Given instruction =>
Gather all lines containing the string "scene" and copy them out.

Recorded information =>
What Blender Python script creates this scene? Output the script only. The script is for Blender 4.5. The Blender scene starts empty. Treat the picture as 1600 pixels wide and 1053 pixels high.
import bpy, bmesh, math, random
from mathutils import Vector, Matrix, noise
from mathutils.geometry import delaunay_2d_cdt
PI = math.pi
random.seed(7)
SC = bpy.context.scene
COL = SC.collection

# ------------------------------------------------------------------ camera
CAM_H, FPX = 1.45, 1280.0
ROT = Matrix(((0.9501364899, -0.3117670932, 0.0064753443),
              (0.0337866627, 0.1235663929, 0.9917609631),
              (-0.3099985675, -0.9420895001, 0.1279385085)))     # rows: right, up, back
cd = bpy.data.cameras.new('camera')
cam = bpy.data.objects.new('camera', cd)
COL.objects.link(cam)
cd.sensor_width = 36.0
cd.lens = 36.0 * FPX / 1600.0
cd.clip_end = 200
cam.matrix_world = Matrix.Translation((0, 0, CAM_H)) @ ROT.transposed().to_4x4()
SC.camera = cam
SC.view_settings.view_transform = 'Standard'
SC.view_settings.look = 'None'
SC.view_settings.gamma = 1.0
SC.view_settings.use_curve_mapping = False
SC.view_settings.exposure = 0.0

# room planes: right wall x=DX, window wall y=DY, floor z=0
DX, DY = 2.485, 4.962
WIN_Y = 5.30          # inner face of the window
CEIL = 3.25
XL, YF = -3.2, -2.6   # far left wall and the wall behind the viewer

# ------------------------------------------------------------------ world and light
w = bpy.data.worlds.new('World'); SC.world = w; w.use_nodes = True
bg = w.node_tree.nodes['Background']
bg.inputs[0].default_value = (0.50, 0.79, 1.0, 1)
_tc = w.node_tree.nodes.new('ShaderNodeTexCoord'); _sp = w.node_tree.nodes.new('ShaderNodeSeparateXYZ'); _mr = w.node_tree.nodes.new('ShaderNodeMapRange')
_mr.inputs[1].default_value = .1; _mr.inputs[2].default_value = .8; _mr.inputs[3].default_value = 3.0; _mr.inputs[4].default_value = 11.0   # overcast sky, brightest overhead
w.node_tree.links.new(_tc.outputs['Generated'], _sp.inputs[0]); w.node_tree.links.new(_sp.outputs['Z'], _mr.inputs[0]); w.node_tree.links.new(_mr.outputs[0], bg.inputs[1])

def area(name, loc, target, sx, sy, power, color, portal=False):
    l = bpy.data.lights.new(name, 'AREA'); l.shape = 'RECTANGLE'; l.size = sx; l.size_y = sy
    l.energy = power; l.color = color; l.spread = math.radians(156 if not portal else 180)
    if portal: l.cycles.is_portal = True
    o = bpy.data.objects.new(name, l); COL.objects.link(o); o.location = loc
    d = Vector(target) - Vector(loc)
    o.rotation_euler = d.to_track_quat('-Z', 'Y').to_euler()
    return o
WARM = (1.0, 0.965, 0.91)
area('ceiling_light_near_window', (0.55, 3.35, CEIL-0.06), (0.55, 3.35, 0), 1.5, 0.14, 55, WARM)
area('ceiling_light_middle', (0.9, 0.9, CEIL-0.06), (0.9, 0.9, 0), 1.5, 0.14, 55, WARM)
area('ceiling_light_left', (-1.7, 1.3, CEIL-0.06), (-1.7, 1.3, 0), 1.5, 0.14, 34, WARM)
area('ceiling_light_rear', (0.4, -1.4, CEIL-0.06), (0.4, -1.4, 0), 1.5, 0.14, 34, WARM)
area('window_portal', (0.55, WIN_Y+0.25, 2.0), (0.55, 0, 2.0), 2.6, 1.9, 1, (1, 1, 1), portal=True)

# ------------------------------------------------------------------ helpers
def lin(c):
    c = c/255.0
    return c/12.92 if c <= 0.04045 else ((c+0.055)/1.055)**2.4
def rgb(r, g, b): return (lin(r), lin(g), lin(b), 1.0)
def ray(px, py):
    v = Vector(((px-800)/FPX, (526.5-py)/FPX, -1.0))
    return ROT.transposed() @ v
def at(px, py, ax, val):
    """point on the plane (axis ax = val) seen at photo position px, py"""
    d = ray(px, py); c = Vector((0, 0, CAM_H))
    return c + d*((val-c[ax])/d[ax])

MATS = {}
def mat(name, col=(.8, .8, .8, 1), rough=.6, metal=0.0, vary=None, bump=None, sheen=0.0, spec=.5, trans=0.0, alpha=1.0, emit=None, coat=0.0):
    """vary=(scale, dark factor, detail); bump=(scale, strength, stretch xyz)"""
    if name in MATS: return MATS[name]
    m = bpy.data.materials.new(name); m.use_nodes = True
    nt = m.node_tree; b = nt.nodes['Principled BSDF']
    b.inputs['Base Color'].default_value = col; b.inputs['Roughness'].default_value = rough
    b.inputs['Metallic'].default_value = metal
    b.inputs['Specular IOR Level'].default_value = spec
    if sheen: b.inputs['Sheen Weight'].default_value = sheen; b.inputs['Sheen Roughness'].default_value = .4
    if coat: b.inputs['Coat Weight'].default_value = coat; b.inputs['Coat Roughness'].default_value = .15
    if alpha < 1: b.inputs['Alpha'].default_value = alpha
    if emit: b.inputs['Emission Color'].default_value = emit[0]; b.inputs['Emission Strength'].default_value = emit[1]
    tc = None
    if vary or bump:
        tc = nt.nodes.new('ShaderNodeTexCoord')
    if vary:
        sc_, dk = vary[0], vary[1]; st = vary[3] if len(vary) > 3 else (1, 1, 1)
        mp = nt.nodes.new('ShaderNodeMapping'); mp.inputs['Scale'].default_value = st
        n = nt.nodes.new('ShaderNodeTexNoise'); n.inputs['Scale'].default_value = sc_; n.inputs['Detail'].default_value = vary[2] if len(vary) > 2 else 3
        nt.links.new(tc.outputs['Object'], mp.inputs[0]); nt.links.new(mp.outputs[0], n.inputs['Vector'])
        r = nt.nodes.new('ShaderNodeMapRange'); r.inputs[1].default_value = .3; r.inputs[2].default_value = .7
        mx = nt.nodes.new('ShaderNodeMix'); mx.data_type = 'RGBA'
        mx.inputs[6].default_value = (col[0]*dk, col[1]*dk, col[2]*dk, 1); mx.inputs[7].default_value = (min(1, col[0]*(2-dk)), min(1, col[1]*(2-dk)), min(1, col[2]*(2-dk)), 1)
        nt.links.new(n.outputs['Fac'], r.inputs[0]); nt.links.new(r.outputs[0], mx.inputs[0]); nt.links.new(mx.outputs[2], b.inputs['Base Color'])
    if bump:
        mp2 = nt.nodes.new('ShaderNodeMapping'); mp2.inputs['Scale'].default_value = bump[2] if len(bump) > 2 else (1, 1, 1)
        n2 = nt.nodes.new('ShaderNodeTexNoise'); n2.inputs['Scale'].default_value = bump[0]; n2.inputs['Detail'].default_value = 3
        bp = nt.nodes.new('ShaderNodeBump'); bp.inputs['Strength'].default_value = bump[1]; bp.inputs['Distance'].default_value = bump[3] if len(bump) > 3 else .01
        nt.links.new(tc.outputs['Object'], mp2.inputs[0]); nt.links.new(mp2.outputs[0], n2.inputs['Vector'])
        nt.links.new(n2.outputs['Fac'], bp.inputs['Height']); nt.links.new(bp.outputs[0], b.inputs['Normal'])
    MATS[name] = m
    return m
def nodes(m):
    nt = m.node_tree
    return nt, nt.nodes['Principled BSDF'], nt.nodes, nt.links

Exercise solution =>
What Blender Python script creates this scene? Output the script only. The script is for Blender 4.5. The Blender scene starts empty. Treat the picture as 1600 pixels wide and 1053 pixels high.
SC = bpy.context.scene